Le café, fierté du plateau
À 1 200 m d’altitude, le terroir fertile confère aux grains de café une saveur douce-amère distinctive. Chaque saison de récolte, les villageois sélectionnent minutieusement les baies mûres, les trempent dans l’eau et ne conservent que les grains les plus denses.
Actuellement, 21 foyers collaborent avec la coopérative locale sur 12 hectares de caféiers, avec un objectif d’expansion à 30 hectares d’ici 2025. Cette filière constitue la colonne vertébrale économique du village, tout en renforçant son identité autour du « café de climat froid ».
Un modèle communautaire structuré
Le modèle de tourisme communautaire de Kon Chenh repose sur une organisation claire :
- groupe d’hébergement ;
- groupe de restauration ;
- groupe d’artisanat ;
- groupe artistique (spectacles de gongs et danses xoang).
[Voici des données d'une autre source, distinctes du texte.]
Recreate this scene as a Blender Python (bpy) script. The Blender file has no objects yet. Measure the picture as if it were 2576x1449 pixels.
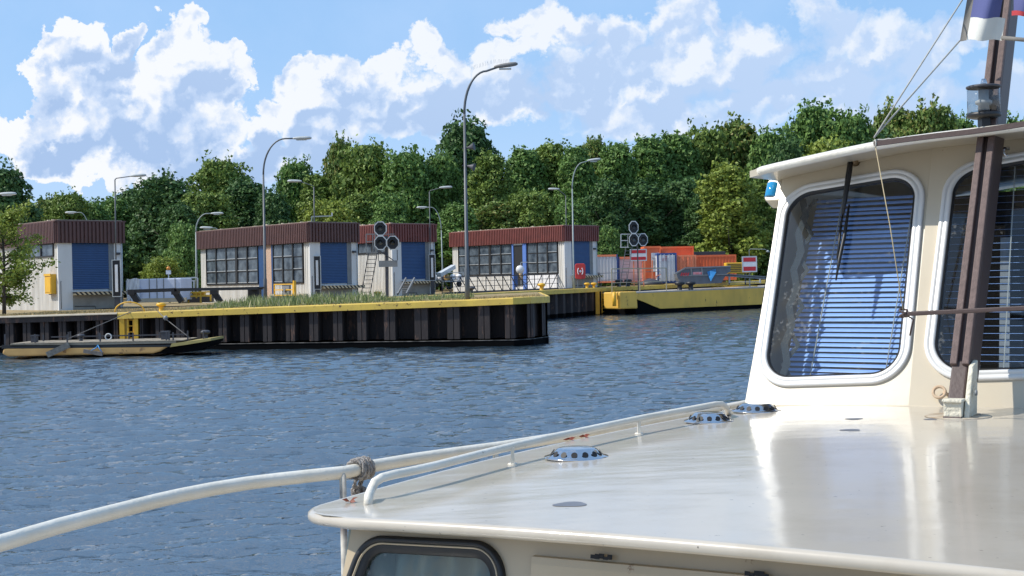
import bpy, math, random
import numpy as np
from mathutils import Vector, Matrix
R = math.radians
rnd = random.Random(7)
sc = bpy.context.scene
COL = sc.collection
# ------------------------------------------------------------------ camera
CAMZ = 2.6
F0 = 3400.0                       # focal length in picture units (2576 wide)
pitch = math.atan2(17.5, F0); roll = 0.020
cp, sp = math.cos(pitch), math.sin(pitch)
Fv = Vector((0, cp, -sp)); R0 = Vector((1, 0, 0)); U0 = Vector((0, sp, cp))
cr, sr = math.cos(roll), math.sin(roll)
Rv = R0 * cr - U0 * sr; Uv = U0 * cr + R0 * sr
CAM = Vector((0, 0, CAMZ))
cd = bpy.data.cameras.new('camera'); co = bpy.data.objects.new('camera', cd); COL.objects.link(co)
cd.sensor_width = 36; cd.lens = F0 / 2576 * 36; cd.clip_start = 0.05; cd.clip_end = 6000
m = Matrix.Identity(4)
for i in range(3):
    m[i][0] = Rv[i]; m[i][1] = Uv[i]; m[i][2] = -Fv[i]; m[i][3] = CAM[i]
co.matrix_world = m
sc.camera = co
def ray(x, y): return Fv + Rv * ((x - 1288) / F0) + Uv * ((724.5 - y) / F0)
def at(x, y, D): return CAM + ray(x, y) * D
def onz(x, y, z):
    r = ray(x, y); return CAM + r * ((z - CAMZ) / r.z)
def onplane(x, y, P, n):
    r = ray(x, y); return CAM + r * ((P - CAM).dot(n) / r.dot(n))
def atY(x, y, Y):
    r = ray(x, y); return CAM + r * (Y / r.y)

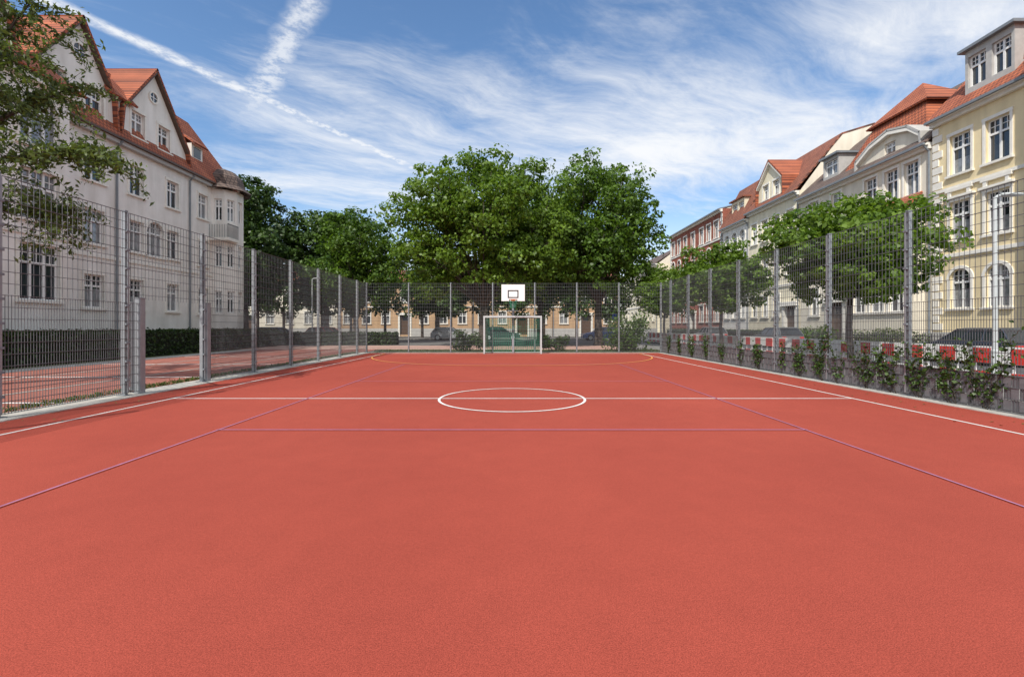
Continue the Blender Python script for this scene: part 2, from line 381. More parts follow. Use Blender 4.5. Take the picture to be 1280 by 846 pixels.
for _ in range(14): strand((-11.0+random.uniform(-.7,.4),11.0,4.4),(random.uniform(-.5,1),random.uniform(-.4,.4),random.uniform(-.6,.1)),random.uniform(.7,1.5),.12)
leafmesh('hanging_foliage',np.array(C),.145,'leaf_w',R,np.array(T),None,.38,droop=.7); b.obj('trunk_and_limbs',R,True)

def bush(name,x0,x1,y0,y1,h,n,size,m,box=False,z0=0):
    R=root(name,((x0+x1)/2,(y0+y1)/2,0)); 
    if box:
        p=np.column_stack([rng.uniform(x0,x1,n),rng.uniform(y0,y1,n),rng.uniform(z0,h,n)])
        k=rng.integers(0,5,n)
        p[k==0,0]=x0;p[k==1,0]=x1;p[k==2,2]=h;p[k==3,2]=h;p[k==4,1]=y0
        p+=rng.normal(0,.05,(n,3)); o=np.zeros((n,3)); o[k==0,0]=-1;o[k==1,0]=1;o[k==2,2]=1;o[k==3,2]=1;o[k==4,1]=-1
        b=MB(); b.box(W3,x0+.08,x1-.08,-.02,h-.1,y0+.08,y1-.08,mat('hedge_inside',(.012,.016,.008),1,.3)); b.obj('inner_twigs',R)
    else:
        L=max(6,n//90); cc=np.column_stack([rng.uniform(x0,x1,L),rng.uniform(y0,y1,L),rng.uniform(.15,.9,L)*h])
        i=rng.integers(0,L,n); e=dirs(n); r=min(x1-x0,h)*.3; p=cc[i]+e*r*rng.uniform(.5,1,n)[:,None]; o=e; p[:,2]=np.abs(p[:,2])
        b=MB()
        for c in cc: b.tube([((x0+x1)/2,(y0+y1)/2,-.05),tuple(c)],[.02,.006],'bark',4)
        b.obj('stems',R)
    leafmesh('foliage',p,size,m,R,rng.normal(.45,.22,n),o,.7)
bush('hedge',-19.4,-18.2,8,35.5,1.25,22000,.13,'hedge',True)
bush('hedge',-30,-9.6,37.2,38.2,.95,12000,.15,'hedge',True)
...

Chaque membre du village a ainsi un rôle précis et un revenu, favorisant l’entraide et la cohésion. Les habitants suivent des formations régulières en accueil, en communication et en promotion numérique, développant des services plus professionnels et attrayants.
Photo: Nhandan
Vers un avenir durable
Lors de notre visite, les routes étaient encore en travaux, rendant les déplacements difficiles. Mais l’optimisme reste intact. « Nous voulons que les touristes ne viennent pas seulement déguster le café, mais qu’ils ressentent aussi l’esprit Mo Nam à travers nos chants, notre cuisine et nos danses », souligne Y The.
Au milieu des montagnes verdoyantes, le village de Kon Chenh trace son chemin avec patience. Entre l’arôme du café, la chaleur des habitants et les sons ancestraux des gongs, il incarne l’espoir d’un tourisme durable, où le développement s’accorde avec la fierté culturelle d’un peuple des hauts plateaux.